At Quirk’s, we’ve heard enough from our readers to know that, despite all the exciting changes happening in the industry (e.g., mobile research, storytelling, neuromarketing, big data, etc.), it isn’t always sunshine and roses. It’s a lot of hard work for sometimes not a lot of recognition – especially from the C-suite.
So it might surprise some of you to hear that from the outside looking in, MR is a thriving industry and you are in a position to be coveted by many! A 2014 article from Yahoo Education that lists five dead-end degrees and five hot degrees to pursue, based on a study from the Georgetown University Center on Education, places marketing research to the winning side. The Georgetown report noted that while the average unemployment rate for all recent college graduates is 7.9 percent, this figure differs significantly from one degree to another.
Yahoo Education combed through the Georgetown Report’s study to identify which degrees to avoid and which might have brighter prospects.
On the dead-end degree list:
- Information systems
- Architecture
- Anthropology
- Film, video and photography arts
- Political science
On the hot list:
- Nursing
- Elementary education
- Finance
- Marketing and marketing research
- Business management and administration
The unemployment rate for marketing and marketing research recent graduates was 6.6 percent, according to the Georgetown study.
One reason that rate is so low? “Every single organization, if they plan to be successful, will have a marketing function,” says Dawn Edmiston, assistant professor of management and marketing at Saint Vincent College in Latrobe, Pa.
SiliconIndia also picked up Yahoo’s story and listed “Market Research Analyst” third on its list of five fast-growing professions worth chasing.
Why it’s booming: According to the Bureau of Labor Statistics, businesses at present rely on complex data to get to know their consumers’ habits.

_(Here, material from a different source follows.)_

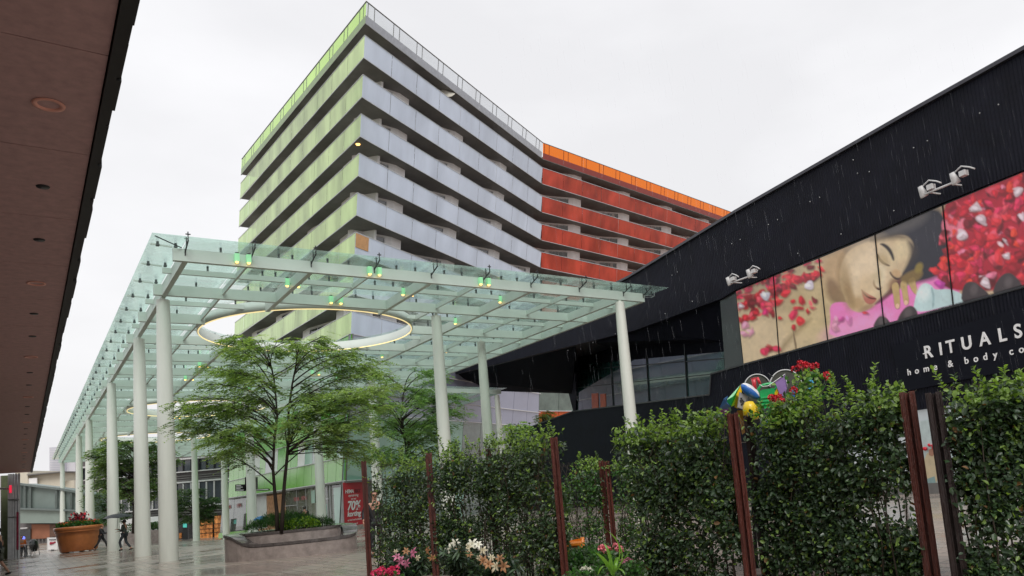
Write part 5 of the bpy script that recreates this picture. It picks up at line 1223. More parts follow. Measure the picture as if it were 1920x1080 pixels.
def hedge(label, A, B, h, n_, lf, seed, low=.55, shoots=14, th=.36, mats=None, dens_low=.5):
    A = np.array([A[0], A[1], 0.]); B = np.array([B[0], B[1], 0.]); L_ = np.linalg.norm(B - A); d = (B - A) / L_; nn = np.array([-d[1], d[0], 0.])
    t = thing('hedge_screen', label, 'hedge', tuple((A + B) / 2), 'climbing hedges on the timber posts')
    rg = np.random.default_rng(seed)
    # stems and wires
    mb = MB()
    for i in range(int(L_ * 12)):
        p = A + d * (rg.uniform(.03, L_ - .03)) + nn * rg.normal(0, .07); pts = [p + d * rg.normal(0, .03 * j) + nn * rg.normal(0, .02 * j) + [0, 0, h * j / 5] for j in range(6)]
        mb.tube(pts, [.011, .010, .009, .007, .005, .003], 4)
    for z in np.arange(.3, h, .3): mb.tube([A + [0, 0, z], B + [0, 0, z]], .004, 4)
    part(mb, 'stems', m_twig, t)
    # clumps drive density and depth so the surface is uneven
    nc = int(L_ * h * 9); cx = rg.uniform(0, L_, nc); cz = h * rg.uniform(-.03, 1, nc); co_ = rg.uniform(-.5, .75, nc)
    k = rg.integers(0, nc, n_); s = cx[k] + rg.normal(0, .16, n_); z = cz[k] + rg.normal(0, .15, n_); ph = rg.uniform(0, 6.28, 3); htop = h + .05 * np.sin(s * 4.1 + ph[0]) + .04 * np.sin(s * 9.7 + ph[1]) + .02 * np.sin(s * 21 + ph[2])
    side = np.where(rg.uniform(size=n_) < .62, 1, -1) ; dep = side * (th * .5 * (.35 + .65 * rg.uniform(0, 1, n_) ** .6)) + co_[k] * .17
    dep *= np.clip(.65 + .5 * z / h, .6, 1.1)
    keep = (s > -.03 - .05 * rg.uniform(size=n_)) & (s < L_ + .03 + .05 * rg.uniform(size=n_)) & (z > .02) & (z < htop + rg.uniform(-.08, .08, n_)) & (rg.uniform(size=n_) < dens_low + (1 - dens_low) * np.clip((z - .15) / (h * low), 0, 1))
    s, z, dep = s[keep], z[keep], dep[keep]; m_ = len(s)
    C_ = A + d * s[:, None] + nn * dep[:, None]; C_[:, 2] = z
    toward = 1 if nn @ (-(A + B) / 2 * [1, 1, 0]) > 0 else -1
    nor = rg.normal(0, .55, (m_, 3)) + nn * np.sign(dep)[:, None] * .7 + [0, 0, .75]
    dr = rg.normal(0, .8, (m_, 3)) + nn * np.sign(dep)[:, None] * .45 + [0, 0, -.25]
    mi = rg.choice(4, m_, p=[.33, .34, .23, .10]); mi = np.where(rg.uniform(size=m_) < .018, 4, mi); topp = z > h - .22; mi = np.where(topp & (rg.uniform(size=m_) < .62), 3, mi)  # lit leaves painted in by scattered lighter colour, with new growth near the top
    lw = rg.uniform(.55, 1.3, m_)
    leafmesh('leaves', C_, dr, nor, lf * lw, lf * .58 * lw, (mats or [L1, L2, L3, L4]) + [L5], mi, True, t)
    # loose sprigs leaning out of the faces
    for side_ in (-1, 1):
        ns_ = int(L_ * 9); ps = A + d * rg.uniform(0, L_, ns_)[:, None] + nn * side_ * th * .45; ps[:, 2] = rg.uniform(.3, h, ns_); C2, D2 = [], []
        for p in ps:
            dv = nn * side_ * .8 + d * rg.normal(0, .5) + np.array([0, 0, rg.uniform(-.2, .9)]); dv /= np.linalg.norm(dv); q_ = rg.integers(4, 8)
            for f in range(q_): C2.append(p + dv * .028 * f); D2.append(dv * .4 + rg.normal(0, .7, 3))
        leafmesh('sprig_leaves', np.array(C2), np.array(D2), rg.normal(0, .4, (len(C2), 3)) + [0, 0, 1.], lf * .9, lf * .5, [L2, L4, L3], None, True, t)
    # young shoots above the top
    mb = MB(); Cs, Ds, Ns = [], [], []
    for i in range(int(shoots * L_)):
        p = A + d * rg.uniform(0, L_) + nn * rg.normal(0, .09) + [0, 0, h - .08]; hh = rg.uniform(.06, .36) * (1.35 if rg.uniform() < .15 else .8); lean = rg.normal(0, .22, 3); lean[2] = 1
        pts = [p + lean * hh * q / 4 + d * rg.normal(0, .008) for q in range(5)]; mb.tube(pts, .0035, 4)
        for q in range(int(hh / .035) + 2):
            f = (q + 1) / (int(hh / .035) + 2); c = p + lean * hh * f; an = q * 2.4
            for g_ in (0, math.pi):
                Cs.append(c); Ds.append([math.cos(an + g_), math.sin(an + g_), .55]); Ns.append([0, 0, 1.])
    part(mb, 'young_stems', mat('green_stem', (.06, .10, .03), .6) if 'green_stem' not in MATS else MATS['green_stem'], t)
    Cs, Ds, Ns = np.array(Cs), np.array(Ds) + rg.normal(0, .25, (len(Cs), 3)), np.array(Ns) + rg.normal(0, .3, (len(Cs), 3))
    leafmesh('young_leaves', Cs, Ds, Ns, lf * rg.uniform(.6, 1.05, len(Cs)), lf * .5, [L4, L2, L4], None, True, t)
    return t
def off(p, q, e0, e1):
    p = np.array(p[:2]); q = np.array(q[:2]); d = (q - p) / np.linalg.norm(q - p); return p + d * e0, q - d * e1
hedge('leafy hedge screen between the far left post and the post above the pink lilies', *off(HP['a'], HP['b'], .16, .06), 2.16, 11500, .066, 1, shoots=12, dens_low=.6)
hedge('leafy hedge screen behind the white lilies, right of the post above the pink lilies', *off(HP['b'], HP['c'], .08, -.05), 2.23, 12500, .068, 2, shoots=12, dens_low=.8)
hedge('tall bushy hedge screen left of the pale-ridged post', *off(HP['c'], HP['d'], .0, .08), 2.25, 11500, .07, 3, shoots=15, dens_low=.9)
hedge('large dark hedge screen in the centre right, left of the post by the watering can', *off(HP['f'], HP['g'], -.02, .08), 2.12, 17500, .07, 4, shoots=15, dens_low=1.)
hedge('large dark hedge screen right of the watering can, below the red geraniums', *off(HP['h'], HP['i'], .05, .12), 2.15, 25000, .072, 5, shoots=14, dens_low=1.)
pR = at(2010, 700, 8.2)
hedge('hedge screen at the right edge of the photo, right of the nearly black post', *off(HP['j'], pR, .08, 0), 2.11, 24000, .075, 6, shoots=12, dens_low=1.)
r0_, r1_, r2_, r3_ = at(1042, 900, 16.6), at(1128, 900, 16.3), at(1146, 900, 16.2), at(1215, 900, 15.6)
hedge('rear hedge screen seen through the gap, left of the slim brown posts', r0_, r1_, zE + .03, 6500, .07, 7, shoots=9, mats=[L2, G1, L3, L4], dens_low=.35)
hedge('rear hedge screen seen through the gap, right of the slim brown posts', r2_, r3_, zE + .0, 5200, .07, 8, shoots=9, mats=[L2, G1, L3, L4], dens_low=.35)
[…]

And in doing so, companies are able to find out the right sets of audiences and market directly to their target population. The data might be of no use until and unless the research analyst puts his ideas into it and interprets them.
Career expert Nicole Cook says, “You have a number of software programs that can run data but until you interpret the data, it’s just numbers. … Market research analysts provide the human interpretation part of it. You can have someone fill out a piece of paper without anyone there but you need humans to put the data in layman’s terms.”